§ Given material:

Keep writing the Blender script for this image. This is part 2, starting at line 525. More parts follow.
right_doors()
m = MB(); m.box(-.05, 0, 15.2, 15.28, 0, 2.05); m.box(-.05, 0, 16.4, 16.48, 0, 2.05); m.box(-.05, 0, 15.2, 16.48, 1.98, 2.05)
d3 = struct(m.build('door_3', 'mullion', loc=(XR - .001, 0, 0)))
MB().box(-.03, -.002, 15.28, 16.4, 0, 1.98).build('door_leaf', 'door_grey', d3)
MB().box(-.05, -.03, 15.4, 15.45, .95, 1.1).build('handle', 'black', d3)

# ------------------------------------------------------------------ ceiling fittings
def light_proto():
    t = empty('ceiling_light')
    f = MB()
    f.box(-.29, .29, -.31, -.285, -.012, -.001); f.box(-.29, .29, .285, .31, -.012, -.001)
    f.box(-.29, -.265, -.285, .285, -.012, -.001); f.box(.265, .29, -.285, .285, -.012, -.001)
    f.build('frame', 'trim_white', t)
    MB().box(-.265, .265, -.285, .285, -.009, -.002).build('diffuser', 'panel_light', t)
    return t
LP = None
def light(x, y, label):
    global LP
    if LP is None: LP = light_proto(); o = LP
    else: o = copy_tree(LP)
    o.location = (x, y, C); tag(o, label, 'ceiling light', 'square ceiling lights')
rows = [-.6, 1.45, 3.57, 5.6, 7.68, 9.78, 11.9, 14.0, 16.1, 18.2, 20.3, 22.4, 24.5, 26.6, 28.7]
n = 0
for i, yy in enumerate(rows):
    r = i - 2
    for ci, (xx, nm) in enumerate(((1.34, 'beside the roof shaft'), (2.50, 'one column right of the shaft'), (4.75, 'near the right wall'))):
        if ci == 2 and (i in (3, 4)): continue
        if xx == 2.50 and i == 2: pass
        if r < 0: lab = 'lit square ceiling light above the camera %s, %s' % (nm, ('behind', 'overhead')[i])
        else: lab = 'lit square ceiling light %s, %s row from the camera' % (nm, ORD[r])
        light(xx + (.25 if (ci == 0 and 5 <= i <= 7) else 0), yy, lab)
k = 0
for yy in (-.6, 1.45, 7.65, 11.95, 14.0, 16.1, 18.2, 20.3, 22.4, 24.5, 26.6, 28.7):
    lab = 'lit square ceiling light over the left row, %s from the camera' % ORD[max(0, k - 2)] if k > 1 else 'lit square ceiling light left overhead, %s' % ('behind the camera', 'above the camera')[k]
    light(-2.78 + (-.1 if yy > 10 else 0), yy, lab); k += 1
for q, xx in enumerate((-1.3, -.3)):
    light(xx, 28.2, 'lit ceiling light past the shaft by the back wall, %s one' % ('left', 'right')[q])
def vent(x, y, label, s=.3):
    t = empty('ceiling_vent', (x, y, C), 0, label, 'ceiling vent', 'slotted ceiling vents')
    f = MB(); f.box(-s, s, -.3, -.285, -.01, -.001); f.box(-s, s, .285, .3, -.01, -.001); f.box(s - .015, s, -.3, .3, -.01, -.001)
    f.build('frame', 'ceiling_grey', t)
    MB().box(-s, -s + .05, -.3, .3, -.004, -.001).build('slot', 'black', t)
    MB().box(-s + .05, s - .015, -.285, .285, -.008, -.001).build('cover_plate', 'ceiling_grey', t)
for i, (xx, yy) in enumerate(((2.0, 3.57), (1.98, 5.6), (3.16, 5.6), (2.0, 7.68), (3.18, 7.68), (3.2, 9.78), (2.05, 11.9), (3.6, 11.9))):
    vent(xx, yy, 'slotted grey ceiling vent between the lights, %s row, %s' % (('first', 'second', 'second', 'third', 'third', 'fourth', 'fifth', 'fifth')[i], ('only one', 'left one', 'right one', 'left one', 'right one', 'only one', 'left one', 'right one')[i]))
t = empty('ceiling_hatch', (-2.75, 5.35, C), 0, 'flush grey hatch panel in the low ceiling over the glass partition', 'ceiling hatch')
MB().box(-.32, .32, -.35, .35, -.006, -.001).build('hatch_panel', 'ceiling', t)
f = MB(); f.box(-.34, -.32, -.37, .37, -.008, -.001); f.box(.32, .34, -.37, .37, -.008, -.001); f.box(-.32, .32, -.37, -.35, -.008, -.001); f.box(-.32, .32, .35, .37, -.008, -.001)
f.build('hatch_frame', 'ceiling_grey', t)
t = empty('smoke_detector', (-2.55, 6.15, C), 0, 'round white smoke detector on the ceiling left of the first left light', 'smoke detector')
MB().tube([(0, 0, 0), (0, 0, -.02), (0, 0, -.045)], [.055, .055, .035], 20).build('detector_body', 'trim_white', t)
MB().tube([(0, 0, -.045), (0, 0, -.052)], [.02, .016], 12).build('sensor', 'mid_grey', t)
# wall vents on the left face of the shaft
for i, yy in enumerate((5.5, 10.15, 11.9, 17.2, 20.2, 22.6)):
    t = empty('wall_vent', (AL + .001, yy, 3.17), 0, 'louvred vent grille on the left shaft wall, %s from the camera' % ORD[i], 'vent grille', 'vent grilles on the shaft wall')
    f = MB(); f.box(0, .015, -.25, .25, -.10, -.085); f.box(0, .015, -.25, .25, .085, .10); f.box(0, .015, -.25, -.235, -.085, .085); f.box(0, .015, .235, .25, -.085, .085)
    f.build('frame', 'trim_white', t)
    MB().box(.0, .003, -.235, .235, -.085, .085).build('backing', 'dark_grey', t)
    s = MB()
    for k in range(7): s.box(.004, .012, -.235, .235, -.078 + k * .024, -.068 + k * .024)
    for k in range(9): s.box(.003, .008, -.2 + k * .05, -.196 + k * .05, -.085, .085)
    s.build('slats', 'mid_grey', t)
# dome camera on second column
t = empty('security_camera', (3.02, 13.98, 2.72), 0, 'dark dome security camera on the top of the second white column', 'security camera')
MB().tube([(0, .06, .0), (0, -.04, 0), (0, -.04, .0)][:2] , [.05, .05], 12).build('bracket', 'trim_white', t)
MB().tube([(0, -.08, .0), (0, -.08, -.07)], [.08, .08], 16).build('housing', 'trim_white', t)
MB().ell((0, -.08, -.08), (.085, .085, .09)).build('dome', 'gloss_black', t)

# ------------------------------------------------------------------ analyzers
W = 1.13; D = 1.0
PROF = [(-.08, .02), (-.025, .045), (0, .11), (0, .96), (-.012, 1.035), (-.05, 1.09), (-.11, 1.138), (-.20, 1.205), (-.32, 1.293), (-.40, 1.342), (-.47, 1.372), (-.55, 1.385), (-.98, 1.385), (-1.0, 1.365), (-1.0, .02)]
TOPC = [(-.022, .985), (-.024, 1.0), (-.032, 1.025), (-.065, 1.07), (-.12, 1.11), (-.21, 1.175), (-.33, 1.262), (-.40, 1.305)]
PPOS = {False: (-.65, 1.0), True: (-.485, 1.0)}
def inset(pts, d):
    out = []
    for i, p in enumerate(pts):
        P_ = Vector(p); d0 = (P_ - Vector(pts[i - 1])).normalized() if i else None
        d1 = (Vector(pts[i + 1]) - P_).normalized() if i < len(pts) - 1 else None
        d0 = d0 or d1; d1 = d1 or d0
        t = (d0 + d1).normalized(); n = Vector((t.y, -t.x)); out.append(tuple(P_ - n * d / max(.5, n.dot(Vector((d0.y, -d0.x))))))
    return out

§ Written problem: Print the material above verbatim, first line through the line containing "1.1).build('handle', 'black', d3)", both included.

§ The result:
Keep writing the Blender script for this image. This is part 2, starting at line 525. More parts follow.
right_doors()
m = MB(); m.box(-.05, 0, 15.2, 15.28, 0, 2.05); m.box(-.05, 0, 16.4, 16.48, 0, 2.05); m.box(-.05, 0, 15.2, 16.48, 1.98, 2.05)
d3 = struct(m.build('door_3', 'mullion', loc=(XR - .001, 0, 0)))
MB().box(-.03, -.002, 15.28, 16.4, 0, 1.98).build('door_leaf', 'door_grey', d3)
MB().box(-.05, -.03, 15.4, 15.45, .95, 1.1).build('handle', 'black', d3)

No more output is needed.